Extract the listing in its entirety, keeping each line identical to the original.

***

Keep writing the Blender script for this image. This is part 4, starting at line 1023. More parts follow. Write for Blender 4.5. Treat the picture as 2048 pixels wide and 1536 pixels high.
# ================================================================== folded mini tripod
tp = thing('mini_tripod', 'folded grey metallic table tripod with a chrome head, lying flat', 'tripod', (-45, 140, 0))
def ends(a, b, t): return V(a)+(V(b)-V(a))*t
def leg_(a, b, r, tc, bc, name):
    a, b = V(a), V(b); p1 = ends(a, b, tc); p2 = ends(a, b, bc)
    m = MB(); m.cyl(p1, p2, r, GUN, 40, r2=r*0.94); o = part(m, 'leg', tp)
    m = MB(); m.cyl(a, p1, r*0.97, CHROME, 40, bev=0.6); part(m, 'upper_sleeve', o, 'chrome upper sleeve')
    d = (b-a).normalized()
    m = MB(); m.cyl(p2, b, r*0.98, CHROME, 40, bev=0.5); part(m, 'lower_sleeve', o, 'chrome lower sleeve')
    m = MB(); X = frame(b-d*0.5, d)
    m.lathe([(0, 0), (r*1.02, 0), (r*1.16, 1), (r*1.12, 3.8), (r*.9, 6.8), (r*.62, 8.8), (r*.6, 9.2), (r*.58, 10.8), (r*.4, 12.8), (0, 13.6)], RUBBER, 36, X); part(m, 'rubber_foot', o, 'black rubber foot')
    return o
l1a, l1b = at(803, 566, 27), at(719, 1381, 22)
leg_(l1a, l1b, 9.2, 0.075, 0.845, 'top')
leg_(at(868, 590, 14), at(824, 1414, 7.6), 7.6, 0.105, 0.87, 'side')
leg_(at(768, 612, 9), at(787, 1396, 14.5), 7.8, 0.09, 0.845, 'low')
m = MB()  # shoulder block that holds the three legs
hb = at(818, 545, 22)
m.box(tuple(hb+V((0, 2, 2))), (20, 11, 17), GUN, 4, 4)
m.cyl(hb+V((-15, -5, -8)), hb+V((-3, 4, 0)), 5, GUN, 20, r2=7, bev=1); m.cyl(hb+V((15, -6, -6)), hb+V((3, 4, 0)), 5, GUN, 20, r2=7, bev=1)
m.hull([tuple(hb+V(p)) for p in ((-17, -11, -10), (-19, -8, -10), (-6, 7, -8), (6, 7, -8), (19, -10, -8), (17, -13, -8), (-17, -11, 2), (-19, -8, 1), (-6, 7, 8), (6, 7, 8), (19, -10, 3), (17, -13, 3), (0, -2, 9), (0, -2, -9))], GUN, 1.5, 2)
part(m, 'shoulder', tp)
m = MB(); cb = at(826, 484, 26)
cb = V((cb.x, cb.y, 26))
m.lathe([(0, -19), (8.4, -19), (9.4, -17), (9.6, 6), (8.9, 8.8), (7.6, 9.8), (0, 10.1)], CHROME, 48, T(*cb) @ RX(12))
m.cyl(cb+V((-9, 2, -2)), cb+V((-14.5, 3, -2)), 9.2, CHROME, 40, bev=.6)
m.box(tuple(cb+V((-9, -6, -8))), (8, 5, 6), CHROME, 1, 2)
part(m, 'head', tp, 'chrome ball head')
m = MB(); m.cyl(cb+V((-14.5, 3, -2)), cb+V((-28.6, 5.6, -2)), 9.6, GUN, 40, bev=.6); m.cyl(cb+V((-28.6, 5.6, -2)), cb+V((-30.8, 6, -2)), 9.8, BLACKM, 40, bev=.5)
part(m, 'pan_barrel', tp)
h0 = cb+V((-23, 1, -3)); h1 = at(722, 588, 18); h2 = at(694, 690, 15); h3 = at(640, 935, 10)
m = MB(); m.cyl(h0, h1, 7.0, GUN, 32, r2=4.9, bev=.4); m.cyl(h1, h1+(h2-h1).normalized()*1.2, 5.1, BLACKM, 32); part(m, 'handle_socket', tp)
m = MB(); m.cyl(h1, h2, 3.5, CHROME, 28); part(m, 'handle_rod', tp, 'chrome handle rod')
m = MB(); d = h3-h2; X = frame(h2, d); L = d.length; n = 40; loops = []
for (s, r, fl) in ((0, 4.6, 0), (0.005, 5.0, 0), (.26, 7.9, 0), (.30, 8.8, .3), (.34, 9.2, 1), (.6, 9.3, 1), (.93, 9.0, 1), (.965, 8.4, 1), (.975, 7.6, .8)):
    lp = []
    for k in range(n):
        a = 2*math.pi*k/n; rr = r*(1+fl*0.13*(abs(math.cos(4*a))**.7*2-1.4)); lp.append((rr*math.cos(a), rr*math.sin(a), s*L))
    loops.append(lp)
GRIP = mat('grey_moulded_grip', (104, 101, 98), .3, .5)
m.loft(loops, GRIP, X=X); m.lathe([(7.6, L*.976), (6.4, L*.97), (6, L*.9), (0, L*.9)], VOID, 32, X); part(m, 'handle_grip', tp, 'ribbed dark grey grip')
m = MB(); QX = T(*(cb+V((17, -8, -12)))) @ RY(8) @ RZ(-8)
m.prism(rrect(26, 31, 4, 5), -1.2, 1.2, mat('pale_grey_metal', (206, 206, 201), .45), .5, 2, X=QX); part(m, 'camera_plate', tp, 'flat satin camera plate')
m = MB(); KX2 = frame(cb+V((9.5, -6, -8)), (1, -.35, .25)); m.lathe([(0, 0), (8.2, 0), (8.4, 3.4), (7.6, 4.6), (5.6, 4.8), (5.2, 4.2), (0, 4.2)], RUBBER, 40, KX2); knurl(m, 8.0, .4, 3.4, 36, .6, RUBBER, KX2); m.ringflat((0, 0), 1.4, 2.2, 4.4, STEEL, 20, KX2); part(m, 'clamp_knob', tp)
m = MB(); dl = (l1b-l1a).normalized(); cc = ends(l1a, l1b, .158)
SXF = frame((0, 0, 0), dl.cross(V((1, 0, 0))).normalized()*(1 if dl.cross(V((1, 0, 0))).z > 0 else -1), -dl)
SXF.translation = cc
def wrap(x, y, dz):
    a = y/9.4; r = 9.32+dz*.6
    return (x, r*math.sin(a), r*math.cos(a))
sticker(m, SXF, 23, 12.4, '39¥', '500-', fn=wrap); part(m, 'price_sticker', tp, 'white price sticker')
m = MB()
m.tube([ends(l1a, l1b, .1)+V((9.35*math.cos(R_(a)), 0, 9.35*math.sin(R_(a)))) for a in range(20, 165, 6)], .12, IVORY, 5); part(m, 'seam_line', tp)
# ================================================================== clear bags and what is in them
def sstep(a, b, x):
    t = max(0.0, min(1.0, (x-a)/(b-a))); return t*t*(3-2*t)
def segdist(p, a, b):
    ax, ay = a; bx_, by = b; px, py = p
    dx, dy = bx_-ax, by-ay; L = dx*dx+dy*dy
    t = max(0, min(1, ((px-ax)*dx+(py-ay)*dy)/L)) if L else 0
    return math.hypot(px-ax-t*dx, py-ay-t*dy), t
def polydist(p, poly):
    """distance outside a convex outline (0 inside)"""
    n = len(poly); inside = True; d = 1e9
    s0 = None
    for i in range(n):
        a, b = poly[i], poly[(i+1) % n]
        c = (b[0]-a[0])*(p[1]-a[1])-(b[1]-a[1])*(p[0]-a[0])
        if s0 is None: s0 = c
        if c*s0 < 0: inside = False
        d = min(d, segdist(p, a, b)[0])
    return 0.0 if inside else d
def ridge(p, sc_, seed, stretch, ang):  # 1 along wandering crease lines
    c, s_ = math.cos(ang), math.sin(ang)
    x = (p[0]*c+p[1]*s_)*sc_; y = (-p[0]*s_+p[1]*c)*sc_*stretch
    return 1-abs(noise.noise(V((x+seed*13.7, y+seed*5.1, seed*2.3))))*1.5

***

**FULL OUTPUT:**
Keep writing the Blender script for this image. This is part 4, starting at line 1023. More parts follow. Write for Blender 4.5. Treat the picture as 2048 pixels wide and 1536 pixels high.
# ================================================================== folded mini tripod
tp = thing('mini_tripod', 'folded grey metallic table tripod with a chrome head, lying flat', 'tripod', (-45, 140, 0))
def ends(a, b, t): return V(a)+(V(b)-V(a))*t
def leg_(a, b, r, tc, bc, name):
    a, b = V(a), V(b); p1 = ends(a, b, tc); p2 = ends(a, b, bc)
    m = MB(); m.cyl(p1, p2, r, GUN, 40, r2=r*0.94); o = part(m, 'leg', tp)
    m = MB(); m.cyl(a, p1, r*0.97, CHROME, 40, bev=0.6); part(m, 'upper_sleeve', o, 'chrome upper sleeve')
    d = (b-a).normalized()
    m = MB(); m.cyl(p2, b, r*0.98, CHROME, 40, bev=0.5); part(m, 'lower_sleeve', o, 'chrome lower sleeve')
    m = MB(); X = frame(b-d*0.5, d)
    m.lathe([(0, 0), (r*1.02, 0), (r*1.16, 1), (r*1.12, 3.8), (r*.9, 6.8), (r*.62, 8.8), (r*.6, 9.2), (r*.58, 10.8), (r*.4, 12.8), (0, 13.6)], RUBBER, 36, X); part(m, 'rubber_foot', o, 'black rubber foot')
    return o
l1a, l1b = at(803, 566, 27), at(719, 1381, 22)
leg_(l1a, l1b, 9.2, 0.075, 0.845, 'top')
leg_(at(868, 590, 14), at(824, 1414, 7.6), 7.6, 0.105, 0.87, 'side')
leg_(at(768, 612, 9), at(787, 1396, 14.5), 7.8, 0.09, 0.845, 'low')
m = MB()  # shoulder block that holds the three legs
hb = at(818, 545, 22)
m.box(tuple(hb+V((0, 2, 2))), (20, 11, 17), GUN, 4, 4)
m.cyl(hb+V((-15, -5, -8)), hb+V((-3, 4, 0)), 5, GUN, 20, r2=7, bev=1); m.cyl(hb+V((15, -6, -6)), hb+V((3, 4, 0)), 5, GUN, 20, r2=7, bev=1)
m.hull([tuple(hb+V(p)) for p in ((-17, -11, -10), (-19, -8, -10), (-6, 7, -8), (6, 7, -8), (19, -10, -8), (17, -13, -8), (-17, -11, 2), (-19, -8, 1), (-6, 7, 8), (6, 7, 8), (19, -10, 3), (17, -13, 3), (0, -2, 9), (0, -2, -9))], GUN, 1.5, 2)
part(m, 'shoulder', tp)
m = MB(); cb = at(826, 484, 26)
cb = V((cb.x, cb.y, 26))
m.lathe([(0, -19), (8.4, -19), (9.4, -17), (9.6, 6), (8.9, 8.8), (7.6, 9.8), (0, 10.1)], CHROME, 48, T(*cb) @ RX(12))
m.cyl(cb+V((-9, 2, -2)), cb+V((-14.5, 3, -2)), 9.2, CHROME, 40, bev=.6)
m.box(tuple(cb+V((-9, -6, -8))), (8, 5, 6), CHROME, 1, 2)
part(m, 'head', tp, 'chrome ball head')
m = MB(); m.cyl(cb+V((-14.5, 3, -2)), cb+V((-28.6, 5.6, -2)), 9.6, GUN, 40, bev=.6); m.cyl(cb+V((-28.6, 5.6, -2)), cb+V((-30.8, 6, -2)), 9.8, BLACKM, 40, bev=.5)
part(m, 'pan_barrel', tp)
h0 = cb+V((-23, 1, -3)); h1 = at(722, 588, 18); h2 = at(694, 690, 15); h3 = at(640, 935, 10)
m = MB(); m.cyl(h0, h1, 7.0, GUN, 32, r2=4.9, bev=.4); m.cyl(h1, h1+(h2-h1).normalized()*1.2, 5.1, BLACKM, 32); part(m, 'handle_socket', tp)
m = MB(); m.cyl(h1, h2, 3.5, CHROME, 28); part(m, 'handle_rod', tp, 'chrome handle rod')
m = MB(); d = h3-h2; X = frame(h2, d); L = d.length; n = 40; loops = []
for (s, r, fl) in ((0, 4.6, 0), (0.005, 5.0, 0), (.26, 7.9, 0), (.30, 8.8, .3), (.34, 9.2, 1), (.6, 9.3, 1), (.93, 9.0, 1), (.965, 8.4, 1), (.975, 7.6, .8)):
    lp = []
    for k in range(n):
        a = 2*math.pi*k/n; rr = r*(1+fl*0.13*(abs(math.cos(4*a))**.7*2-1.4)); lp.append((rr*math.cos(a), rr*math.sin(a), s*L))
    loops.append(lp)
GRIP = mat('grey_moulded_grip', (104, 101, 98), .3, .5)
m.loft(loops, GRIP, X=X); m.lathe([(7.6, L*.976), (6.4, L*.97), (6, L*.9), (0, L*.9)], VOID, 32, X); part(m, 'handle_grip', tp, 'ribbed dark grey grip')
m = MB(); QX = T(*(cb+V((17, -8, -12)))) @ RY(8) @ RZ(-8)
m.prism(rrect(26, 31, 4, 5), -1.2, 1.2, mat('pale_grey_metal', (206, 206, 201), .45), .5, 2, X=QX); part(m, 'camera_plate', tp, 'flat satin camera plate')
m = MB(); KX2 = frame(cb+V((9.5, -6, -8)), (1, -.35, .25)); m.lathe([(0, 0), (8.2, 0), (8.4, 3.4), (7.6, 4.6), (5.6, 4.8), (5.2, 4.2), (0, 4.2)], RUBBER, 40, KX2); knurl(m, 8.0, .4, 3.4, 36, .6, RUBBER, KX2); m.ringflat((0, 0), 1.4, 2.2, 4.4, STEEL, 20, KX2); part(m, 'clamp_knob', tp)
m = MB(); dl = (l1b-l1a).normalized(); cc = ends(l1a, l1b, .158)
SXF = frame((0, 0, 0), dl.cross(V((1, 0, 0))).normalized()*(1 if dl.cross(V((1, 0, 0))).z > 0 else -1), -dl)
SXF.translation = cc
def wrap(x, y, dz):
    a = y/9.4; r = 9.32+dz*.6
    return (x, r*math.sin(a), r*math.cos(a))
sticker(m, SXF, 23, 12.4, '39¥', '500-', fn=wrap); part(m, 'price_sticker', tp, 'white price sticker')
m = MB()
m.tube([ends(l1a, l1b, .1)+V((9.35*math.cos(R_(a)), 0, 9.35*math.sin(R_(a)))) for a in range(20, 165, 6)], .12, IVORY, 5); part(m, 'seam_line', tp)
# ================================================================== clear bags and what is in them
def sstep(a, b, x):
    t = max(0.0, min(1.0, (x-a)/(b-a))); return t*t*(3-2*t)
def segdist(p, a, b):
    ax, ay = a; bx_, by = b; px, py = p
    dx, dy = bx_-ax, by-ay; L = dx*dx+dy*dy
    t = max(0, min(1, ((px-ax)*dx+(py-ay)*dy)/L)) if L else 0
    return math.hypot(px-ax-t*dx, py-ay-t*dy), t
def polydist(p, poly):
    """distance outside a convex outline (0 inside)"""
    n = len(poly); inside = True; d = 1e9
    s0 = None
    for i in range(n):
        a, b = poly[i], poly[(i+1) % n]
        c = (b[0]-a[0])*(p[1]-a[1])-(b[1]-a[1])*(p[0]-a[0])
        if s0 is None: s0 = c
        if c*s0 < 0: inside = False
        d = min(d, segdist(p, a, b)[0])
    return 0.0 if inside else d
def ridge(p, sc_, seed, stretch, ang):  # 1 along wandering crease lines
    c, s_ = math.cos(ang), math.sin(ang)
    x = (p[0]*c+p[1]*s_)*sc_; y = (-p[0]*s_+p[1]*c)*sc_*stretch
    return 1-abs(noise.noise(V((x+seed*13.7, y+seed*5.1, seed*2.3))))*1.5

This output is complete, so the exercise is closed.